In realtà quel momento è fuorviante: Reeves non vuole fare una metafora di quei fatti, sta semplicemente citando, usando materiali narrativi che gli americani conoscono bene, ma sta per cominciare a parlare d’altro. Eppure fra quando i ragazzi escono dal palazzo dove stavano festeggiando e l’episodio sul ponte di Brooklyn, cioè quando il film pone le premesse della storia, arrivano sul piatto tre elementi che sarebbero terribilmente interessanti se sviluppati per bene. Il primo è la possibilità di raccontare la storia dalla parte delle formiche: quando si vedono quei film nei quali Godzilla devasta New York ci sono sempre, sullo sfondo (o molto in basso), centinaia di cittadini che fuggono urlando. Cloverfield sembra sul punto di dimostrare che un film fatto dal punto di vista di questi fuggiaschi, che desse diritto di parola alle masse vaganti e urlanti, sarebbe davvero notevole. E il secondo elemento è l’osservazione, che si intravede appena ma c’è, che anche in caso di catastrofe la nostra società continua almeno per un po’ a funzionare: la gente si chiama al telefono, la televisione trasmette, i soccorsi arrivano, la gente non smette di vivere la propria quotidianità; l’idea che la catastrofe non implichi il collasso totale e immediato visto in certi film ma lenta degradazione, e che si possa raccontare in questa maniera, è anch’essa interessante e sarebbe, oltretutto, metafora potente di altre situazioni attuali, come le  guerre civili del Medio Oriente. E il terzo elemento è il microcosmo, il chiudere il racconto su un piccolo gruppo di fuggiaschi, la loro mancanza di informazioni globali, il loro focalizzarsi sulle proprie situazioni e le proprie esigenze; gli altri due elementi presi da soli porterebbero altrimenti al classico film catastrofico nel quale la storia globale è raccontata attraverso l’intreccio delle microstorie: il poliziotto, la mamma amorevole, il dottore, l’automobilista, il manager senza cuore, il rappresentante di commercio e così via.

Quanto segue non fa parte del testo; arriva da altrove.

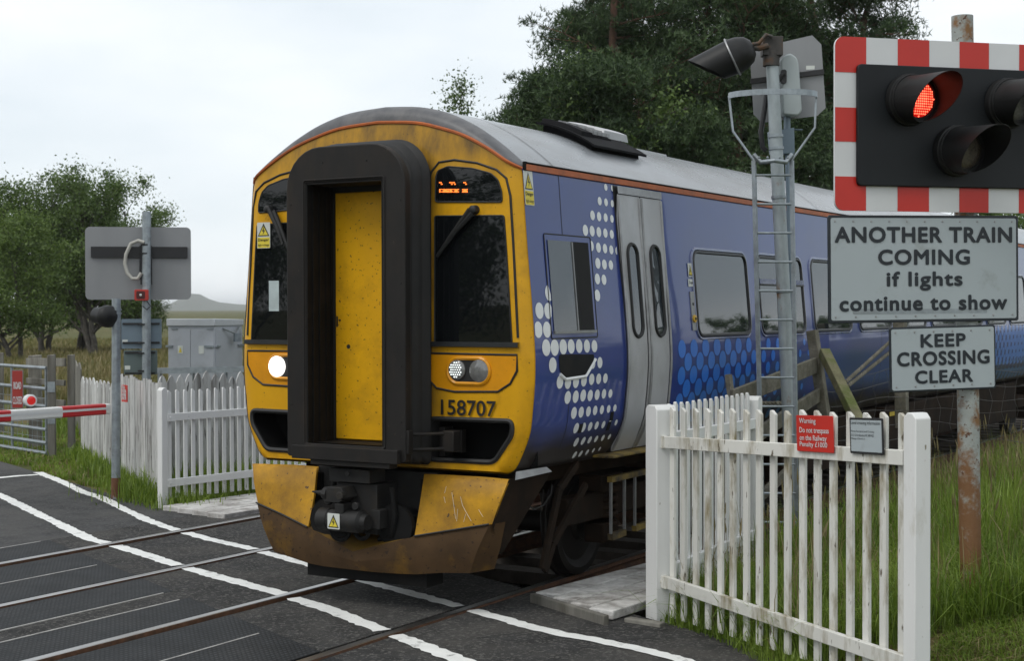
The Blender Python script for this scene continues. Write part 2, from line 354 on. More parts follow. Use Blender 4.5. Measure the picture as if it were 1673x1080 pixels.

Il problema di Cloverfield è che è un film americano, e Reeves e i suoi sceneggiatori (e J.J. Abrams, immagino) scelgono di lasciar perdere questi elementi e di farne, appunto, un’americanata, con una missione improbabile infarcita oltre ogni tollerabilità di elementi avventurosi senza senso, che oltretutto costringono i personaggi in psicologie di cartone. Un po’ sembra una sottospecie de Il Signore degli Anelli, nel quale nulla ci viene risparmiato: l’Imboscata Notturna, la Sosta nell’Accampamento degli Elfi, la Scalata del Picco delle Nebbie, senza nemmeno l’epica dei personaggi normali costretti a fare cose grandiose: qui i ragazzi sembrano improbabili e basta. E a questo peccato mortale ne accoppiano un altro, che è quello di far vedere la Minaccia, andando appunto a proporre versioni aggiornate di Godzilla, laddove il film funziona molto meglio quando tutto quel che si vede è un movimento improvviso, mortale e gigantesco e ogni spettatore, esattamente come gli spaesati fuggiaschi, deve farsi la sua idea su cosa stia succedendo.

Se posso azzardare, Cloverfield andava raccontato non come Cerca del Tesoro, ma come Anabasi, con tanto di arrivo al ponte finale e θάλαττα! θάλαττα!: l’esito della storia (che non rivelo) si poteva mantenere lo stesso. Sarebbe stato molto bello ma poco americanata e quindi non c’era da sperarci. Così rimane un film con un suo rigore interno (la storia d’amore, le due giornate che si sovrappongono nella registrazione della videocassetta, gli aspetti cinematografici formali) piuttosto sprecato: un vuoto esercizio di stile e poco altro.